__Exercise__. Make an exact copy of the data below, leaving out every picture.
++++ Data extract ++++
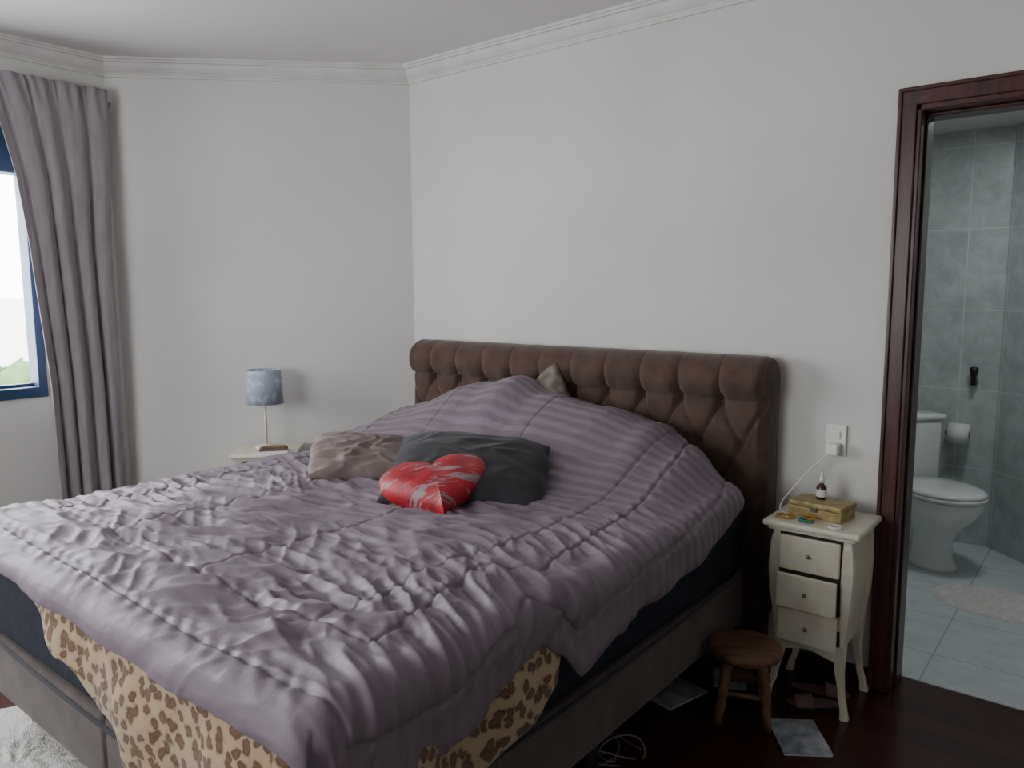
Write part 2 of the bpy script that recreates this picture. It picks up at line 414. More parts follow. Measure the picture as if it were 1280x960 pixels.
tp=empty('toilet_paper_holder',(2.335,BY-.001,.655))
box('plate',(-.03,-.012,-.03),(.03,0,.03),M_por,.005,tp)
box('arm',(-.072,-.075,-.008),(-.060,-.0,.008),M_knob,.003,tp)
def hcyl(nm,r,l,m,parent,loc,n=28,r2=None):
    bm=bmesh.new(); bmesh.ops.create_cone(bm,cap_ends=True,segments=n,radius1=r,radius2=r if r2 is None else r2,depth=l,matrix=Matrix.Translation(loc)@Matrix.Rotation(math.pi/2,4,'Y'))
    return from_bm(bm,nm,m,True,parent)
hcyl('roll',.058,.10,M_paper,tp,(0,-.075,0))
hcyl('core',.02,.104,M_taupe,tp,(0,-.075,0))
sp=empty('bidet_sprayer',(2.385,BY-.001,.98))
box('wall_hook',(-.018,-.03,-.05),(.018,0,-.02),M_knob,.004,sp)
lathe('spray_head',[(.012,-.05),(.014,0),(.022,.03),(.022,.05),(.01,.055)],M_dark,18,sp,(0,-.045,0))

def fluffy(name,loc,rx,ry,h,m,rz=0):
    n=90; vs=[];fs=[]
    R=26
    for i in range(R+1):
        r=i/R
        for k in range(n):
            a=2*math.pi*k/n
            rr=r*(1+.06*N(math.cos(a)*2,math.sin(a)*2,loc[0])+ (.03*N(math.cos(a)*14,math.sin(a)*14,3) if r>.8 else 0))
            x=rx*rr*math.cos(a); y=ry*rr*math.sin(a)
            z=h*math.sqrt(max(0,1-r**4))*(.75+.5*N(x*45,y*45,1))
            vs.append((x,y,max(z,0.001)))
    for i in range(R):
        for k in range(n):
            k2=(k+1)%n; fs.append((i*n+k,i*n+k2,(i+1)*n+k2,(i+1)*n+k))
    o=mesh_obj(name,vs,fs,m,True); o.location=loc; o.rotation_euler=(0,0,rz); return o
fluffy('bath_mat',(2.68,1.17,.004),.30,.20,.02,M_rug,.0)
fluffy('fluffy_rug',(.45,-2.18,.0),.48,.42,.035,M_rug,.1)

# ------------------------------------------------------------ bed
bed=empty('bed')
BX0,BX1,BY0,BY1=.12,1.95,-2.15,-.16
BT=.385
box('box_spring_left',(BX0,BY0,.18),((BX0+BX1)/2-.004,BY1,BT),M_boxspring,.015,bed,3)
box('box_spring_right',((BX0+BX1)/2+.004,BY0,.18),(BX1,BY1,BT),M_boxspring,.015,bed,3)
k=0
for x in (.22,.95,1.12,1.85):
    for y in (-2.02,-1.1,-.28):
        k+=1; lathe('foot_%d'%k,[(.022,0),(.03,.02),(.034,.185)],M_dark,16,bed,(x,y,0))
box('mattress',(BX0-.005,BY0-.005,BT+.003),(BX1+.005,BY1,.69),M_matt,.045,bed,5,True)
for z in (BT+.03,.665):
    x0,x1,y0,y1=BX0-.006,BX1+.006,BY0-.006,BY1
    c=.05
    tube('piping',[(x0+c,y0,z),(x1-c,y0,z),(x1,y0+c,z),(x1,y1-c,z),(x1-c,y1,z),(x0+c,y1,z),(x0,y1-c,z),(x0,y0+c,z)],.006,M_char,bed,True)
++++
__Finished exercise__.
Write part 2 of the bpy script that recreates this picture. It picks up at line 414. More parts follow. Measure the picture as if it were 1280x960 pixels.
tp=empty('toilet_paper_holder',(2.335,BY-.001,.655))
box('plate',(-.03,-.012,-.03),(.03,0,.03),M_por,.005,tp)
box('arm',(-.072,-.075,-.008),(-.060,-.0,.008),M_knob,.003,tp)
def hcyl(nm,r,l,m,parent,loc,n=28,r2=None):
    bm=bmesh.new(); bmesh.ops.create_cone(bm,cap_ends=True,segments=n,radius1=r,radius2=r if r2 is None else r2,depth=l,matrix=Matrix.Translation(loc)@Matrix.Rotation(math.pi/2,4,'Y'))
    return from_bm(bm,nm,m,True,parent)
hcyl('roll',.058,.10,M_paper,tp,(0,-.075,0))
hcyl('core',.02,.104,M_taupe,tp,(0,-.075,0))
sp=empty('bidet_sprayer',(2.385,BY-.001,.98))
box('wall_hook',(-.018,-.03,-.05),(.018,0,-.02),M_knob,.004,sp)
lathe('spray_head',[(.012,-.05),(.014,0),(.022,.03),(.022,.05),(.01,.055)],M_dark,18,sp,(0,-.045,0))

def fluffy(name,loc,rx,ry,h,m,rz=0):
    n=90; vs=[];fs=[]
    R=26
    for i in range(R+1):
        r=i/R
        for k in range(n):
            a=2*math.pi*k/n
            rr=r*(1+.06*N(math.cos(a)*2,math.sin(a)*2,loc[0])+ (.03*N(math.cos(a)*14,math.sin(a)*14,3) if r>.8 else 0))
            x=rx*rr*math.cos(a); y=ry*rr*math.sin(a)
            z=h*math.sqrt(max(0,1-r**4))*(.75+.5*N(x*45,y*45,1))
            vs.append((x,y,max(z,0.001)))
    for i in range(R):
        for k in range(n):
            k2=(k+1)%n; fs.append((i*n+k,i*n+k2,(i+1)*n+k2,(i+1)*n+k))
    o=mesh_obj(name,vs,fs,m,True); o.location=loc; o.rotation_euler=(0,0,rz); return o
fluffy('bath_mat',(2.68,1.17,.004),.30,.20,.02,M_rug,.0)
fluffy('fluffy_rug',(.45,-2.18,.0),.48,.42,.035,M_rug,.1)

# ------------------------------------------------------------ bed
bed=empty('bed')
BX0,BX1,BY0,BY1=.12,1.95,-2.15,-.16
BT=.385
box('box_spring_left',(BX0,BY0,.18),((BX0+BX1)/2-.004,BY1,BT),M_boxspring,.015,bed,3)
box('box_spring_right',((BX0+BX1)/2+.004,BY0,.18),(BX1,BY1,BT),M_boxspring,.015,bed,3)
k=0
for x in (.22,.95,1.12,1.85):
    for y in (-2.02,-1.1,-.28):
        k+=1; lathe('foot_%d'%k,[(.022,0),(.03,.02),(.034,.185)],M_dark,16,bed,(x,y,0))
box('mattress',(BX0-.005,BY0-.005,BT+.003),(BX1+.005,BY1,.69),M_matt,.045,bed,5,True)
for z in (BT+.03,.665):
    x0,x1,y0,y1=BX0-.006,BX1+.006,BY0-.006,BY1
    c=.05
    tube('piping',[(x0+c,y0,z),(x1-c,y0,z),(x1,y0+c,z),(x1,y1-c,z),(x1-c,y1,z),(x0+c,y1,z),(x0,y1-c,z),(x0,y0+c,z)],.006,M_char,bed,True)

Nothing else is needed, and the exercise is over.